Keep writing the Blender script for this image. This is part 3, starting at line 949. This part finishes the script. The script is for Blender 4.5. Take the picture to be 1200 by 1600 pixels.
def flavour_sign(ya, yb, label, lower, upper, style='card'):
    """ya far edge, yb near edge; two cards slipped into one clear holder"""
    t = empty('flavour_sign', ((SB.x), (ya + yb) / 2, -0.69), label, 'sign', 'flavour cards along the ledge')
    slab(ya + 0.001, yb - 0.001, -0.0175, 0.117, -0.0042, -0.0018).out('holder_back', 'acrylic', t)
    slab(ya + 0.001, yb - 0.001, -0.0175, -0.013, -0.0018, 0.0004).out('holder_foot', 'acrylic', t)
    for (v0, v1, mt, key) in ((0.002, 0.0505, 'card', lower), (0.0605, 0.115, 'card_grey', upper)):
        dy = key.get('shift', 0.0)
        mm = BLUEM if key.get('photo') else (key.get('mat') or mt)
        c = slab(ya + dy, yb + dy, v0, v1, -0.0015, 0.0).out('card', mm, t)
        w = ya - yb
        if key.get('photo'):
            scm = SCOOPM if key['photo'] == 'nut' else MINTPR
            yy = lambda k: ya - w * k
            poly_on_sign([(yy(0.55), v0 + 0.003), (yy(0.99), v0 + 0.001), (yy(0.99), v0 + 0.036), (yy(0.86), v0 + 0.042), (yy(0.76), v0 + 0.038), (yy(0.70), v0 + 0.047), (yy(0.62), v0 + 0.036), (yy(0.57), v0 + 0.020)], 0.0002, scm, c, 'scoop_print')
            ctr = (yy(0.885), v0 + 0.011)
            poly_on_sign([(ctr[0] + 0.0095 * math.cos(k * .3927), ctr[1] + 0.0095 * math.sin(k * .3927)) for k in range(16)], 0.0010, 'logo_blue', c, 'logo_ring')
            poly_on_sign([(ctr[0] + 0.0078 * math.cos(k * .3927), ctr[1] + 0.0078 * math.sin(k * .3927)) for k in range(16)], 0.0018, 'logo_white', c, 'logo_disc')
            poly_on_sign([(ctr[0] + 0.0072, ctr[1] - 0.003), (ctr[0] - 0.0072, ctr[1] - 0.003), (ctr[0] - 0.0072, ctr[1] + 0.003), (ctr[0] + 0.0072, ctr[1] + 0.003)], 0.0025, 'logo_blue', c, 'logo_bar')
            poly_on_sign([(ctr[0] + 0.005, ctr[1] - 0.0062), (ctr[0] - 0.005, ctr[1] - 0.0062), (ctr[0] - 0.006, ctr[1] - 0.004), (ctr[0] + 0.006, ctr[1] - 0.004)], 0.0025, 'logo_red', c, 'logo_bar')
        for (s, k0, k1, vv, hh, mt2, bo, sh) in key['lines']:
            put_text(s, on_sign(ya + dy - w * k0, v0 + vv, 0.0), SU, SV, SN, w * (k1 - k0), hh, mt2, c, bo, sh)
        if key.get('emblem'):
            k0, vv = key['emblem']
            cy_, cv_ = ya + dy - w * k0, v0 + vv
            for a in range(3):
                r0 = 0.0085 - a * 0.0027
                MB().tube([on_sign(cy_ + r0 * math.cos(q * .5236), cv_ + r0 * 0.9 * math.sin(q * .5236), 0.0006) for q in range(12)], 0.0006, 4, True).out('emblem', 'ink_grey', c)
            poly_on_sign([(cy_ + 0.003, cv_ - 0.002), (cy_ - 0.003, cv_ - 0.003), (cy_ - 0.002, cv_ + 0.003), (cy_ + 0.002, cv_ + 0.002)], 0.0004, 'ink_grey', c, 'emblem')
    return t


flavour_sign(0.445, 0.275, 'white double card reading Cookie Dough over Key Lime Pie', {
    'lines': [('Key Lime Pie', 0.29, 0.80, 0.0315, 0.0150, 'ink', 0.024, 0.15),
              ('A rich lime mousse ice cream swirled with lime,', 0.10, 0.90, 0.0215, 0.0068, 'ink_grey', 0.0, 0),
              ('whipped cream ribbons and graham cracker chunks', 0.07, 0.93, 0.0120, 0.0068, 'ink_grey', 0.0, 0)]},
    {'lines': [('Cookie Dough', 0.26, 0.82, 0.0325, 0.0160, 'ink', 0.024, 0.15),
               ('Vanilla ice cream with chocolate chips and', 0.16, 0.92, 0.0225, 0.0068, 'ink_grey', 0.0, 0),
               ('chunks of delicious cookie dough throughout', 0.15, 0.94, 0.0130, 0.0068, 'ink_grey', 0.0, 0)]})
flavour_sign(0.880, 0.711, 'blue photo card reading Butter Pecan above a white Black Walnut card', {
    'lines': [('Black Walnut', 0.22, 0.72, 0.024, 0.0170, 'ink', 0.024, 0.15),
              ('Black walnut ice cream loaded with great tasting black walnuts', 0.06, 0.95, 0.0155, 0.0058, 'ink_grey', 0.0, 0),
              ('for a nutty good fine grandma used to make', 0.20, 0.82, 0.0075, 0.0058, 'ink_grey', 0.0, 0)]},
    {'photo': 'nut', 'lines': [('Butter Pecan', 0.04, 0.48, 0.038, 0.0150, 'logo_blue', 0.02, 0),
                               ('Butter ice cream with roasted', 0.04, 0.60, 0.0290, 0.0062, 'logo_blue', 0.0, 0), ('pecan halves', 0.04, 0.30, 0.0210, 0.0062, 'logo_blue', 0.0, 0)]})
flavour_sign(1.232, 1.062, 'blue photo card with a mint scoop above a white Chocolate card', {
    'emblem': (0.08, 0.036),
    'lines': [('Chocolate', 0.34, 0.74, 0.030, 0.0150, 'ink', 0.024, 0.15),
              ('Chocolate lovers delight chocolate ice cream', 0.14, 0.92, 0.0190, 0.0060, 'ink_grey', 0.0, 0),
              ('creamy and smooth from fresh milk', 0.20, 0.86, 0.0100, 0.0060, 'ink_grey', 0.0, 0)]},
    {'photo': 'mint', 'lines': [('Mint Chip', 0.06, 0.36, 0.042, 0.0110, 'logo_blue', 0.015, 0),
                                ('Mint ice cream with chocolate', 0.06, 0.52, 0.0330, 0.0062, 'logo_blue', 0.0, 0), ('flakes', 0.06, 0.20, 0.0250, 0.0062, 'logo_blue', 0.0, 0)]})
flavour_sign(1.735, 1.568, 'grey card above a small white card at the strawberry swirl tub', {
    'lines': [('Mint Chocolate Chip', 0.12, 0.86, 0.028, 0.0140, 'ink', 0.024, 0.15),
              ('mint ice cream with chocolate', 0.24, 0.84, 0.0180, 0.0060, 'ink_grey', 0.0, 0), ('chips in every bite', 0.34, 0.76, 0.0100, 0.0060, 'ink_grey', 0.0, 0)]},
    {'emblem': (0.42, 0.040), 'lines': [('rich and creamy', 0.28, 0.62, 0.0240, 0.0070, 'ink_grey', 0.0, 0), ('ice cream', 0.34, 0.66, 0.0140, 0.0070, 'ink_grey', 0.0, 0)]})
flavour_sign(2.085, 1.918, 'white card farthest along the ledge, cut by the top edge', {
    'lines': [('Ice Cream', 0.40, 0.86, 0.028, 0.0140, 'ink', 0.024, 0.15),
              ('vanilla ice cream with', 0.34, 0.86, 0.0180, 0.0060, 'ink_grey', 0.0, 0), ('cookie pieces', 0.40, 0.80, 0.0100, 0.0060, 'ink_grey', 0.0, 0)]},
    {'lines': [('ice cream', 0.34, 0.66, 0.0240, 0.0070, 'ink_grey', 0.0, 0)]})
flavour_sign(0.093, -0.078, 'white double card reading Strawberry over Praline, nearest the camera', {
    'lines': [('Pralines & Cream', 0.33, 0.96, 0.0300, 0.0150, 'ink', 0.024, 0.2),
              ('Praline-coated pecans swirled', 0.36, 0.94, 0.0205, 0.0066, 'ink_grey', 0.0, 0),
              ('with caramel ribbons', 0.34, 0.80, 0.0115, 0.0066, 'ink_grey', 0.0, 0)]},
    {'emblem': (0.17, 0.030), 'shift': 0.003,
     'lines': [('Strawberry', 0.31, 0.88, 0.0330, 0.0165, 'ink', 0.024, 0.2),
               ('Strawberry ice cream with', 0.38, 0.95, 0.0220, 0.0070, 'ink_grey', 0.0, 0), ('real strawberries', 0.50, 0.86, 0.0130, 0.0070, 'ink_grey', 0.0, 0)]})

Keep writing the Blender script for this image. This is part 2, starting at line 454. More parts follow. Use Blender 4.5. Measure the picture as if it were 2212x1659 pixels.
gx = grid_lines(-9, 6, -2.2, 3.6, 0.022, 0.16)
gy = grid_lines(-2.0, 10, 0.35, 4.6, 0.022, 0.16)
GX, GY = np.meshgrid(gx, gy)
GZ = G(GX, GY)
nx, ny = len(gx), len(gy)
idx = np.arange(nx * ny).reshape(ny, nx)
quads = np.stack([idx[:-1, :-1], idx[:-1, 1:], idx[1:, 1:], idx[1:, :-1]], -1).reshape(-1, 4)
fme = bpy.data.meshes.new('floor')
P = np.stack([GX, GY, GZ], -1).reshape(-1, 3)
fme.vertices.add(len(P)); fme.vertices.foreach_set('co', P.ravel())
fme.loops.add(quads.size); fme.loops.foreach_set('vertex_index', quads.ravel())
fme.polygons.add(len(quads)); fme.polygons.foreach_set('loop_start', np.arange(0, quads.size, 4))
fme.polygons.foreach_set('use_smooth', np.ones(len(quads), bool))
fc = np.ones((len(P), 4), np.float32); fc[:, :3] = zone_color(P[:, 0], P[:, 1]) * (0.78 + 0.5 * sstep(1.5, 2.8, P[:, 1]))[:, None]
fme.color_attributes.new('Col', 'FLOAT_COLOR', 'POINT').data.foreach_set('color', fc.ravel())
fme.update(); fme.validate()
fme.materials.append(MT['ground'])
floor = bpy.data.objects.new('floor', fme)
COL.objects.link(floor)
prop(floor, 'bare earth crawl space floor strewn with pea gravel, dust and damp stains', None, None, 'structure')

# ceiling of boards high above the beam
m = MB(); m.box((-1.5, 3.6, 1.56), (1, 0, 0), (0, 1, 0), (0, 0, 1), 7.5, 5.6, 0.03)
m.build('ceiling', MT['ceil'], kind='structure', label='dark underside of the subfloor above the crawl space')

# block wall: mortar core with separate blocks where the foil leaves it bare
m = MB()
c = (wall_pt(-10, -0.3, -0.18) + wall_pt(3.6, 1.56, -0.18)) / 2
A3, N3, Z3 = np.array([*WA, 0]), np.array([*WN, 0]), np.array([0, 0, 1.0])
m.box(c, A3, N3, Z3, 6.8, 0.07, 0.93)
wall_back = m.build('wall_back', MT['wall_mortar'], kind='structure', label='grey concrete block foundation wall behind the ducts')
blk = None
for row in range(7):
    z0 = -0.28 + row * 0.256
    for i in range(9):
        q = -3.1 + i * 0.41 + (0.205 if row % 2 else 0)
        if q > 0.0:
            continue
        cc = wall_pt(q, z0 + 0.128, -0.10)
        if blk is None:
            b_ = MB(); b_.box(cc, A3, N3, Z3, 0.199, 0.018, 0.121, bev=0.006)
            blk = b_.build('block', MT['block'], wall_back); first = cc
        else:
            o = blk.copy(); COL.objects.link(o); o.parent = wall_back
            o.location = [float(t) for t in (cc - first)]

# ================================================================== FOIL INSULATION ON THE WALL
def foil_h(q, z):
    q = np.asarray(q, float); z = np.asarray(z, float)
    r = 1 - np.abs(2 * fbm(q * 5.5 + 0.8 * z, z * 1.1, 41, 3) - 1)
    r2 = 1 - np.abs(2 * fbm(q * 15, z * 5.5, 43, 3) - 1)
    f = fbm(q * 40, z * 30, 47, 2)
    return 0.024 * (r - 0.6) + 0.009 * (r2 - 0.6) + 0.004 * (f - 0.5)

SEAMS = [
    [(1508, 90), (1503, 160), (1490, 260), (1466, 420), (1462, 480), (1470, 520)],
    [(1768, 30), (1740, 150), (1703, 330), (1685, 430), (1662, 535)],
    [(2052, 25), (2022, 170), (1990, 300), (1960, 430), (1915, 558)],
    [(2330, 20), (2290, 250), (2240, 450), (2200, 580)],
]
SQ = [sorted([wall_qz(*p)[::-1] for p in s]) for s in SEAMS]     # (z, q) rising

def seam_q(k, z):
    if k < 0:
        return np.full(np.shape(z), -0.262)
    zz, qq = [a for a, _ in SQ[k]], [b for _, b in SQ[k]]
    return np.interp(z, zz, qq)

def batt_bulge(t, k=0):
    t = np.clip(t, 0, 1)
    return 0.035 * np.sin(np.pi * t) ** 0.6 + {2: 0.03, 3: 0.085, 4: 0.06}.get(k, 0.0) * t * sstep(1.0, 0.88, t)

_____

Using the records above, say how many lines include the string "Keep". Only the number is wanted.

Worked answer:
2